Task force outlines measures to spur ETF market growth

18 May 2017 / 10:40 H.

    KUALA LUMPUR: Securities Commission Malaysia (SC) is spearheading initiatives to spur Malaysian Exchange-Traded Funds (ETFs), which have seen slow growth despite being in the market for 12 years, first by removing principal advisers from the process of issuing an ETF.
    ETFs are funds that track indices and typically invest in components of their respective benchmark indices. These funds are traded like stocks on exchanges and offer investors instant diversification by passively tracking indices at a lower cost than actively managed funds.
    The domestic ETF market began with the first launch in 2005, growing to eight ETFs in 2015 with sporadic launches in between. Since then, it has remained stagnant with no new launches to date.
    In comparison, there are 4,971 ETFs globally with over US$3.8 trillion (RM16.4 trillion) in assets under management (AUM), of which 872 ETFs are in Asia Pacific with AUM over US$133 billion as of April this year. Global ETFs are expected to reach US$7 trillion in AUM by 2021.
    Yesterday, a task force led by the SC announced several measures to spur innovation and drive growth in the ETF market. The task force was formed last year, comprising Bursa Malaysia, fund managers, market makers and institutional investors.
    Its first act is expected to attract more issuers and encourage issuance of ETFs by significantly reducing costs for issuers.
    Subsequent measures it is recommending include lowering the minimum capital requirement for ETF issuers from RM10 million to RM2 million and reducing the time to market in the issuance process.
    In terms of distribution channels, the task force recommends permitting financial institutions, online platforms and financial planners to offer ETFs to clients via stockbroking companies, which will provide greater access at a lower entry cost.
    It is also looking at facilitating the introduction of new types of ETFs including futures-based and conventional commodity-based ETFs and is looking at allowing more flexibility in investment strategies including the introduction of Leveraged and Inverse ETFs.

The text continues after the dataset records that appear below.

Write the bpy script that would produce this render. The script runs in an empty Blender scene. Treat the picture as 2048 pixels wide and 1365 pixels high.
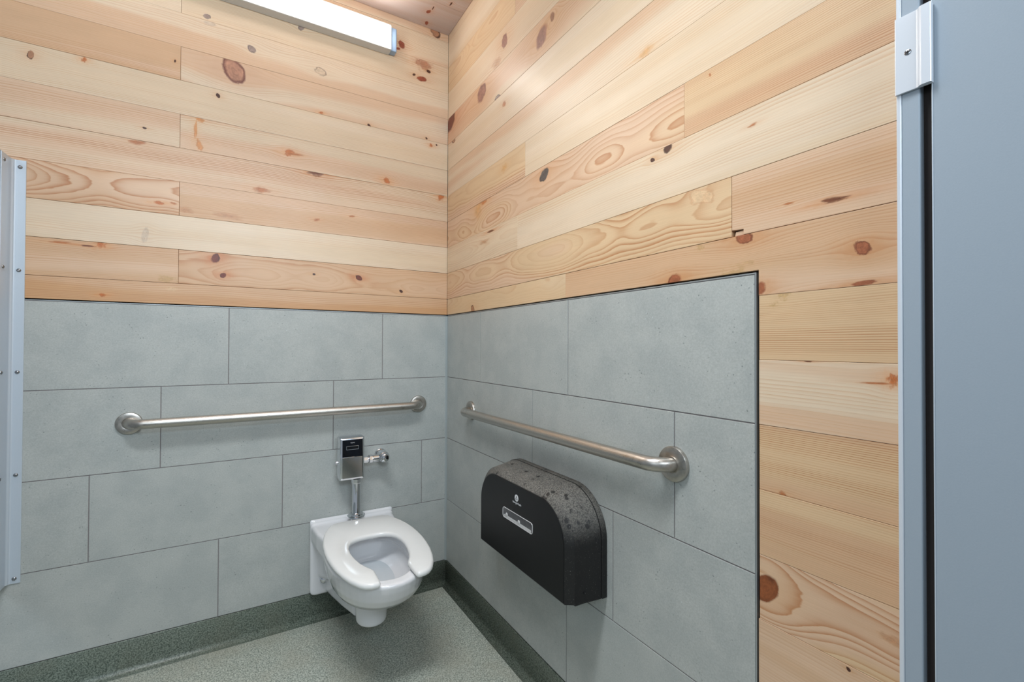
import bpy, bmesh, math, random
from mathutils import Vector, Matrix
random.seed(7)
scene = bpy.context.scene
COL = scene.collection
PI = math.pi
FLOOR = 0.115          # shapes are laid out from the top of the cove; the floor lies this much lower

# ------------------------------------------------------------------ camera
cam_data = bpy.data.cameras.new('camera')
cam = bpy.data.objects.new('camera', cam_data)
COL.objects.link(cam)
cam_data.sensor_width = 36.0
cam_data.lens = 920.68 / 2048 * 36.0
cam_data.clip_start = 0.02
FWD = Vector((0.511916, 0.858970, 0.010638)); RIGHT = Vector((0.858995, -0.511973, 0.003428)); UP = Vector((-0.008392, -0.007383, 0.999938))
cam.matrix_world = Matrix(((RIGHT.x, UP.x, -FWD.x, -0.9057), (RIGHT.y, UP.y, -FWD.y, -2.1593),
                           (RIGHT.z, UP.z, -FWD.z, 1.0719 + FLOOR), (0, 0, 0, 1)))
scene.camera = cam

# ------------------------------------------------------------------ view, world, lights
scene.view_settings.view_transform = 'Standard'
scene.view_settings.look = 'None'
scene.view_settings.gamma = 1.0
scene.view_settings.use_curve_mapping = False
scene.view_settings.exposure = 0.33
world = bpy.data.worlds.new('daylight')
scene.world = world
world.use_nodes = True
bg = world.node_tree.nodes['Background']
bg.inputs[0].default_value = (0.80, 0.90, 1.0, 1)
bg.inputs[1].default_value = 0.29
LAMP_STRENGTH = 15.0

def area(name, loc, target, sx, sy, power, color):
    l = bpy.data.lights.new(name, 'AREA')
    l.shape = 'RECTANGLE'; l.size = sx; l.size_y = sy; l.energy = power; l.color = color
    o = bpy.data.objects.new(name, l); COL.objects.link(o)
    o.location = loc
    o.rotation_euler = (Vector(target) - Vector(loc)).to_track_quat('-Z', 'Y').to_euler()
    return o
area('added_front_fill', (-0.8, -3.6, 2.40), (-0.8, 0.0, 2.25), 2.0, 0.5, 17, (0.76, 0.89, 1.0)).data.spread = math.radians(105)  # added cool fill from the open front; no window is built there
area('added_left_fill', (-3.0, -2.3, 2.2), (0.0, -1.3, 1.1), 1.6, 0.8, 14, (0.74, 0.88, 1.0))  # added bluish fill from the unseen left side, over the partition
area('added_overhead_fill', (-0.92, -1.45, 2.74), (-0.80, -1.15, 0.0), 0.9, 0.3, 13.5, (0.90, 0.96, 1.0)).data.spread = math.radians(115)  # added downward fill for floor and seat; no ceiling lamp is modelled

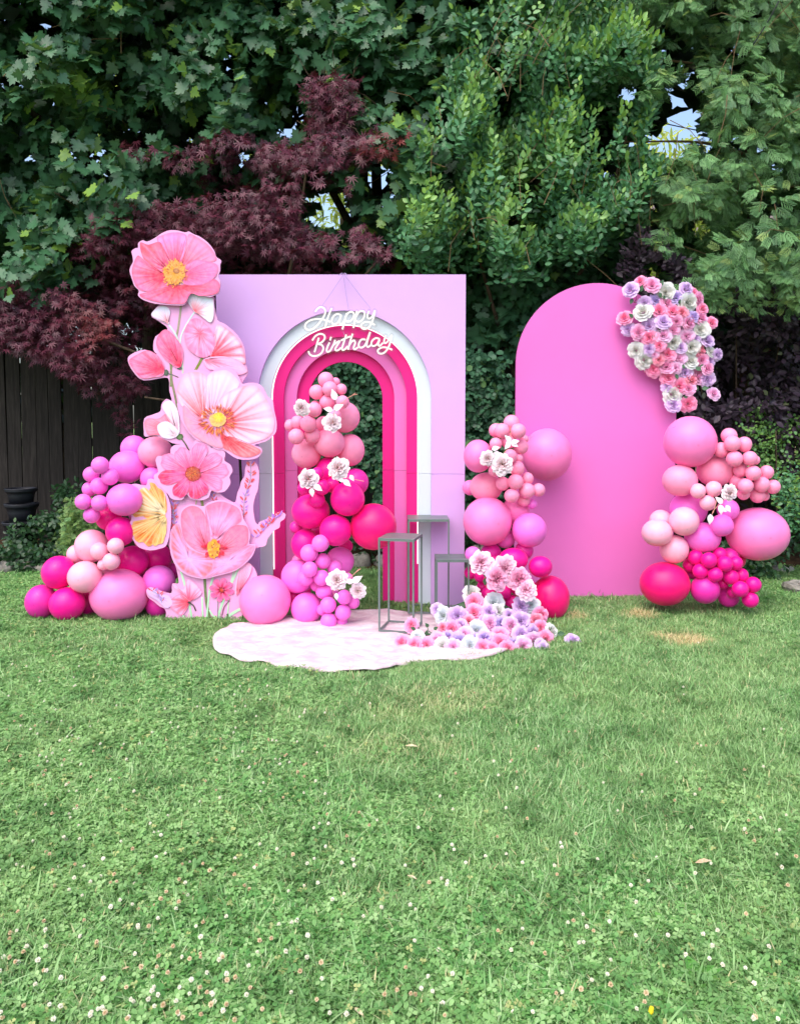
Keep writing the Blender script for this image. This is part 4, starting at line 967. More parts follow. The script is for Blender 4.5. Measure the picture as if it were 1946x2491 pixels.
roses(ur,ZG,up_l,lambda x_,y_:AY-.10-.06*math.exp(-((x_-850)/350)**2-((y_-900)/500)**2),
 [(430,280,100,-1.9+3.1),(700,200,100,1.0),(700,290,80,-1.2),(340,640,90,2.4),(370,720,90,-1.0),(690,800,100,-.5),(680,1190,90,-1.2),(1240,1650,90,2.2),(1290,1620,100,.1),(1040,1740,80,.3),(330,370,90,-1.9),(1200,1330,100,-.4),(560,640,80,1),(640,860,90,-2.0),(980,450,70,1.5),(1000,1290,80,-.7),(930,1420,80,-1.2),(1260,1320,90,.2),(780,380,60,2)],3,.15)
st_=[((385,330),(440,200)),((385,330),(310,250)),((600,330),(600,190)),((500,400),(350,430)),((350,430),(385,330)),((1290,1560),(1450,1690)),((960,1700),(1090,1830)),((330,650),(220,640))]
vf=join(*[tube([P(*ZG(*a),AY-.06),P(*ZG((a[0]+b_[0])/2+15,(a[1]+b_[1])/2+10),AY-.08),P(*ZG(*b_),AY-.06)],.0022,5) for a,b_ in st_]); mesh_obj('stem',*vf,M['twig'],ur)
v,f=box(0,.26,0,.05,0,.52); q=P(1620,860,AY-.02); mesh_obj('foam_block',[(q.x+a-.06,q.y+b_-.02,q.z+c_-.1) for a,b_,c_ in v],f,M['silk_leaf'],ur)
lo_l=[(780,775,60,'W'),(800,840,60,'P'),(800,920,62,'P'),(515,895,45,'L'),(560,940,62,'A'),(675,945,65,'L'),(955,845,70,'A'),(915,915,55,'L'),(985,905,50,'W'),(1160,870,60,'L'),(1235,860,60,'A'),(1310,935,55,'P'),(760,985,45,'C'),(925,1005,58,'T'),(1005,1000,50,'D'),(630,1050,62,'P'),(725,1095,62,'T'),(820,1055,62,'A'),(1085,1020,60,'T'),(1160,985,65,'L'),(1000,1095,58,'P'),(1275,980,50,'C'),
(1310,1035,50,'P'),(1250,1070,50,'L'),(1350,1125,58,'P'),(1160,1090,62,'L'),(880,1120,60,'D'),(560,1035,38,'C'),(530,1145,62,'T'),(365,1110,50,'A'),(320,1015,50,'P'),(245,1175,58,'P'),(340,1200,58,'P'),(435,1195,56,'P'),(560,1235,60,'W'),(640,1245,58,'T'),(680,1165,60,'D'),(770,1215,65,'A'),(865,1235,55,'P'),(1000,1180,60,'P'),(940,1240,42,'P'),(1055,1245,55,'P'),(1100,1190,48,'D'),
(1175,1235,60,'T'),(1175,1170,52,'W'),(1260,1170,66,'T'),(1320,1205,55,'L'),(1330,1245,45,'L'),(1395,1060,50,'W'),(1565,1145,60,'L'),(880,985,45,'L'),(1070,940,45,'L'),(820,1130,45,'D'),(940,1140,48,'L'),(1230,1010,50,'D'),(600,1110,45,'D'),(700,1020,45,'L')]
def ylo(x_,y_):
    # the heap leans back: its foot on the mat edge, its top against the balloons
    q=G(*ZE(x_,1300),0).y; return 4.60+.64*(1250-y_)/470
br=thing('rose_arrangement','heap of pink, white and lilac silk roses spilling over the mat onto the grass','flower arrangement',(0.55,4.95,0.04),'silk rose arrangements')
roses(br,ZE,lo_l,ylo,[(350,1050,45,2.6),(430,1100,55,1.4),(420,1130,50,-2.2),(490,1050,45,.7),(470,1080,45,-2.6),(1440,1080,60,.1),(1400,1060,45,2.2),(1410,1110,50,-1.4),(1440,1140,55,-.3),(375,1250,40,-1.2),(450,1030,45,2.2),(1480,1140,40,.2),(1020,950,50,-.9),(1090,1140,50,-1.2),(600,1160,40,-2),(740,1150,45,-1.2),(905,1180,40,-1)],8,.45)
vf=join(tube([P(*ZE(1380,1130),4.9),P(*ZE(1450,1170),4.86),P(*ZE(1540,1150),4.84)],.003,5),tube([P(*ZE(330,1200),4.8),P(*ZE(420,1120),4.85),P(*ZE(520,1090),4.9)],.003,5),tube([P(*ZE(435,1010),4.9),P(*ZE(450,1060),4.88),P(*ZE(480,1080),4.9)],.003,5))
mesh_obj('stem',*vf,M['silk_leaf'],br)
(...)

    For market makers, SC and Bursa Malaysia are providing rebates and waiving fees applicable to ETF market makers, including a 100% clearing fee rebate by both SC and Bursa Malaysia.
    There would also be nationwide roadshows and investor education programmes to attract participation and ensure that investors are well-equipped in trading ETFs. SC said it will work with relevant stakeholders to implement these initiatives by year-end.
    “For a start, it is a fair move to get more participation by players, to get more issuers to issue ETFs, which would mean more variety. However, the initiatives shouldn’t stop there. There is more to be done for the ecosystem,” i-VCAP Management Sdn Bhd CEO Mahdzir Othman told SunBiz.
    “Maybe having more sexy stuff on board like Leveraged and Inverse ETFs would provide more variety. However, these can be quite risky so there must be investor education,” he added.
    For i-VCAP, Mahdzir said, it has a few ETFs in the pipeline which he hopes will make the market more interesting. He said the launch of these new ETFs would depend on when they are approved and time to market.
    Mahdzir opined that the ETF market has been growing slowly due to lack of depth, lack of awareness among investors, high cost to the issuers and lack of distribution channels, among others.
    “Investors want more volatile movement but it is pretty limited for ETFs in Malaysia, it is not exciting enough. Although ETFs are listed, investors, especially retail investors, expect it to be more exciting but it depends on the fund’s respective benchmark index,” he said.
    “The huge challenge (for issuers) is on the marketing side. They want investors to be ready to put money into it,” he said, adding that investors do not fully understand ETFs.